• [SOURCE MATERIAL]
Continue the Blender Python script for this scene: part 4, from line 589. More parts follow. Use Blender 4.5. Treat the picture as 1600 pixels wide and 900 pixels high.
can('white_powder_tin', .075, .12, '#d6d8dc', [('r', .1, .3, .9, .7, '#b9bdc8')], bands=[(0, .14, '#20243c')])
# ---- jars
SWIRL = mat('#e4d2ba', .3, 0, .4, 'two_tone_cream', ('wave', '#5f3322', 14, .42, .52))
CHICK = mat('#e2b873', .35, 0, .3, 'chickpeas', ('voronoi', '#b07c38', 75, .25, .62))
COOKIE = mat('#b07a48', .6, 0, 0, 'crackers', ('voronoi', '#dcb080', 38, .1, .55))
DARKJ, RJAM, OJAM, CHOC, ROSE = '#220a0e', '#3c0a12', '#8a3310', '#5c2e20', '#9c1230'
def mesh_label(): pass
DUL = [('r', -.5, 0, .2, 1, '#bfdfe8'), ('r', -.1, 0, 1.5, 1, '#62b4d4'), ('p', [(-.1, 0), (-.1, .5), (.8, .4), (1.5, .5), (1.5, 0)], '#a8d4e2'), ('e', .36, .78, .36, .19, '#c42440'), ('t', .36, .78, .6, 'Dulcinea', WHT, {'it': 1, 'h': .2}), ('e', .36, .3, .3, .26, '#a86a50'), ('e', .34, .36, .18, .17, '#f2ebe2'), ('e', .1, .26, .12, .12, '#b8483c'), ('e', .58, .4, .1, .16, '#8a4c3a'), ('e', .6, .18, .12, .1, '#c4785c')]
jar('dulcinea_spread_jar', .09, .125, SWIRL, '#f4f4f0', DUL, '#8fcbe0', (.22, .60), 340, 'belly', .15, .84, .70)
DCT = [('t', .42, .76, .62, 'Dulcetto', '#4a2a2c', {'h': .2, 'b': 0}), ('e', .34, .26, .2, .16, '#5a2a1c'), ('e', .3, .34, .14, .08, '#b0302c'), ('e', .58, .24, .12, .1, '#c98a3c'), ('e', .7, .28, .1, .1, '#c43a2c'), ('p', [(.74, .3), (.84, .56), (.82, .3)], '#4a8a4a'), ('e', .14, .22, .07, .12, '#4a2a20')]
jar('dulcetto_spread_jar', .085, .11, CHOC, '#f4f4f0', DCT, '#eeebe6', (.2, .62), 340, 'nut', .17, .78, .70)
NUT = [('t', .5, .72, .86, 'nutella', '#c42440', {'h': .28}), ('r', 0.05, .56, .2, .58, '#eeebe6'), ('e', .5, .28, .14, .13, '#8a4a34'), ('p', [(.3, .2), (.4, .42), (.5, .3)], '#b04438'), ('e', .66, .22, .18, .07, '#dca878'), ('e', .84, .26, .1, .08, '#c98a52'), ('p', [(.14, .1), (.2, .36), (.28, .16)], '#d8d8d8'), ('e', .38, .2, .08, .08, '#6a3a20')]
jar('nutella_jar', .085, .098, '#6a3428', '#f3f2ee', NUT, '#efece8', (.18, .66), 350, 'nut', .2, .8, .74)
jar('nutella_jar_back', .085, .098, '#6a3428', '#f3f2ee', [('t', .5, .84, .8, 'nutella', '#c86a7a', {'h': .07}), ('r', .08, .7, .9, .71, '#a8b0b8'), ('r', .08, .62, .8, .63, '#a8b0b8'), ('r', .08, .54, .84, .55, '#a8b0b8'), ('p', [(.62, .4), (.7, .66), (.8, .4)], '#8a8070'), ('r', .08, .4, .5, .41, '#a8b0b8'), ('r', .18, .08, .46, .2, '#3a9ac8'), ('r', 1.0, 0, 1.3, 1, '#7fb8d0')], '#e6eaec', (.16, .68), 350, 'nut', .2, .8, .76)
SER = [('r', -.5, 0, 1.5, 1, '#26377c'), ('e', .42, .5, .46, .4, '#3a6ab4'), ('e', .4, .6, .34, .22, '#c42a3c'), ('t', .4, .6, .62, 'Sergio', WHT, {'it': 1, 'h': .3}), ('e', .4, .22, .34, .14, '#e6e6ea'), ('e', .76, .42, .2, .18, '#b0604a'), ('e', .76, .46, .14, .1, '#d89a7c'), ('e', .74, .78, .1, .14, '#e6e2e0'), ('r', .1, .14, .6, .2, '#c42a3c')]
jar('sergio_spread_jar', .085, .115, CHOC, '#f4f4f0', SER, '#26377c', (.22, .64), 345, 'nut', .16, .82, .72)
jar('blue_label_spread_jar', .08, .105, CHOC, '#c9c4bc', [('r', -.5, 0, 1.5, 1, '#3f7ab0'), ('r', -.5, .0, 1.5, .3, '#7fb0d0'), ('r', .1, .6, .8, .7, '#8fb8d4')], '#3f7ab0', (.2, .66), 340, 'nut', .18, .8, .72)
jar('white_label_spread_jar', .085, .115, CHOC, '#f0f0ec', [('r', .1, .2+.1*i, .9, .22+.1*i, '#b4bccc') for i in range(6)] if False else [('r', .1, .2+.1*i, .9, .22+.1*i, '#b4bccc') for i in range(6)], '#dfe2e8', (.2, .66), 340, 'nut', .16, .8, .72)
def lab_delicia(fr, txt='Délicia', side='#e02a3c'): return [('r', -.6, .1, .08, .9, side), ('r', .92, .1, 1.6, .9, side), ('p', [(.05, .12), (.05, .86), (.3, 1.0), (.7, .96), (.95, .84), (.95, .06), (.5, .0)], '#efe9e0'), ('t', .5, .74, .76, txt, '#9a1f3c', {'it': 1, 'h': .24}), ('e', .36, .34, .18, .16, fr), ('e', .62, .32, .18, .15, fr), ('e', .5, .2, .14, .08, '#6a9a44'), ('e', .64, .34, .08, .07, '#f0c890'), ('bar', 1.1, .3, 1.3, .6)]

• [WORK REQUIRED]
Each line of the material above must be retyped precisely.

• [TASK ANSWER]
Continue the Blender Python script for this scene: part 4, from line 589. More parts follow. Use Blender 4.5. Treat the picture as 1600 pixels wide and 900 pixels high.
can('white_powder_tin', .075, .12, '#d6d8dc', [('r', .1, .3, .9, .7, '#b9bdc8')], bands=[(0, .14, '#20243c')])
# ---- jars
SWIRL = mat('#e4d2ba', .3, 0, .4, 'two_tone_cream', ('wave', '#5f3322', 14, .42, .52))
CHICK = mat('#e2b873', .35, 0, .3, 'chickpeas', ('voronoi', '#b07c38', 75, .25, .62))
COOKIE = mat('#b07a48', .6, 0, 0, 'crackers', ('voronoi', '#dcb080', 38, .1, .55))
DARKJ, RJAM, OJAM, CHOC, ROSE = '#220a0e', '#3c0a12', '#8a3310', '#5c2e20', '#9c1230'
def mesh_label(): pass
DUL = [('r', -.5, 0, .2, 1, '#bfdfe8'), ('r', -.1, 0, 1.5, 1, '#62b4d4'), ('p', [(-.1, 0), (-.1, .5), (.8, .4), (1.5, .5), (1.5, 0)], '#a8d4e2'), ('e', .36, .78, .36, .19, '#c42440'), ('t', .36, .78, .6, 'Dulcinea', WHT, {'it': 1, 'h': .2}), ('e', .36, .3, .3, .26, '#a86a50'), ('e', .34, .36, .18, .17, '#f2ebe2'), ('e', .1, .26, .12, .12, '#b8483c'), ('e', .58, .4, .1, .16, '#8a4c3a'), ('e', .6, .18, .12, .1, '#c4785c')]
jar('dulcinea_spread_jar', .09, .125, SWIRL, '#f4f4f0', DUL, '#8fcbe0', (.22, .60), 340, 'belly', .15, .84, .70)
DCT = [('t', .42, .76, .62, 'Dulcetto', '#4a2a2c', {'h': .2, 'b': 0}), ('e', .34, .26, .2, .16, '#5a2a1c'), ('e', .3, .34, .14, .08, '#b0302c'), ('e', .58, .24, .12, .1, '#c98a3c'), ('e', .7, .28, .1, .1, '#c43a2c'), ('p', [(.74, .3), (.84, .56), (.82, .3)], '#4a8a4a'), ('e', .14, .22, .07, .12, '#4a2a20')]
jar('dulcetto_spread_jar', .085, .11, CHOC, '#f4f4f0', DCT, '#eeebe6', (.2, .62), 340, 'nut', .17, .78, .70)
NUT = [('t', .5, .72, .86, 'nutella', '#c42440', {'h': .28}), ('r', 0.05, .56, .2, .58, '#eeebe6'), ('e', .5, .28, .14, .13, '#8a4a34'), ('p', [(.3, .2), (.4, .42), (.5, .3)], '#b04438'), ('e', .66, .22, .18, .07, '#dca878'), ('e', .84, .26, .1, .08, '#c98a52'), ('p', [(.14, .1), (.2, .36), (.28, .16)], '#d8d8d8'), ('e', .38, .2, .08, .08, '#6a3a20')]
jar('nutella_jar', .085, .098, '#6a3428', '#f3f2ee', NUT, '#efece8', (.18, .66), 350, 'nut', .2, .8, .74)
jar('nutella_jar_back', .085, .098, '#6a3428', '#f3f2ee', [('t', .5, .84, .8, 'nutella', '#c86a7a', {'h': .07}), ('r', .08, .7, .9, .71, '#a8b0b8'), ('r', .08, .62, .8, .63, '#a8b0b8'), ('r', .08, .54, .84, .55, '#a8b0b8'), ('p', [(.62, .4), (.7, .66), (.8, .4)], '#8a8070'), ('r', .08, .4, .5, .41, '#a8b0b8'), ('r', .18, .08, .46, .2, '#3a9ac8'), ('r', 1.0, 0, 1.3, 1, '#7fb8d0')], '#e6eaec', (.16, .68), 350, 'nut', .2, .8, .76)
SER = [('r', -.5, 0, 1.5, 1, '#26377c'), ('e', .42, .5, .46, .4, '#3a6ab4'), ('e', .4, .6, .34, .22, '#c42a3c'), ('t', .4, .6, .62, 'Sergio', WHT, {'it': 1, 'h': .3}), ('e', .4, .22, .34, .14, '#e6e6ea'), ('e', .76, .42, .2, .18, '#b0604a'), ('e', .76, .46, .14, .1, '#d89a7c'), ('e', .74, .78, .1, .14, '#e6e2e0'), ('r', .1, .14, .6, .2, '#c42a3c')]
jar('sergio_spread_jar', .085, .115, CHOC, '#f4f4f0', SER, '#26377c', (.22, .64), 345, 'nut', .16, .82, .72)
jar('blue_label_spread_jar', .08, .105, CHOC, '#c9c4bc', [('r', -.5, 0, 1.5, 1, '#3f7ab0'), ('r', -.5, .0, 1.5, .3, '#7fb0d0'), ('r', .1, .6, .8, .7, '#8fb8d4')], '#3f7ab0', (.2, .66), 340, 'nut', .18, .8, .72)
jar('white_label_spread_jar', .085, .115, CHOC, '#f0f0ec', [('r', .1, .2+.1*i, .9, .22+.1*i, '#b4bccc') for i in range(6)] if False else [('r', .1, .2+.1*i, .9, .22+.1*i, '#b4bccc') for i in range(6)], '#dfe2e8', (.2, .66), 340, 'nut', .16, .8, .72)
def lab_delicia(fr, txt='Délicia', side='#e02a3c'): return [('r', -.6, .1, .08, .9, side), ('r', .92, .1, 1.6, .9, side), ('p', [(.05, .12), (.05, .86), (.3, 1.0), (.7, .96), (.95, .84), (.95, .06), (.5, .0)], '#efe9e0'), ('t', .5, .74, .76, txt, '#9a1f3c', {'it': 1, 'h': .24}), ('e', .36, .34, .18, .16, fr), ('e', .62, .32, .18, .15, fr), ('e', .5, .2, .14, .08, '#6a9a44'), ('e', .64, .34, .08, .07, '#f0c890'), ('bar', 1.1, .3, 1.3, .6)]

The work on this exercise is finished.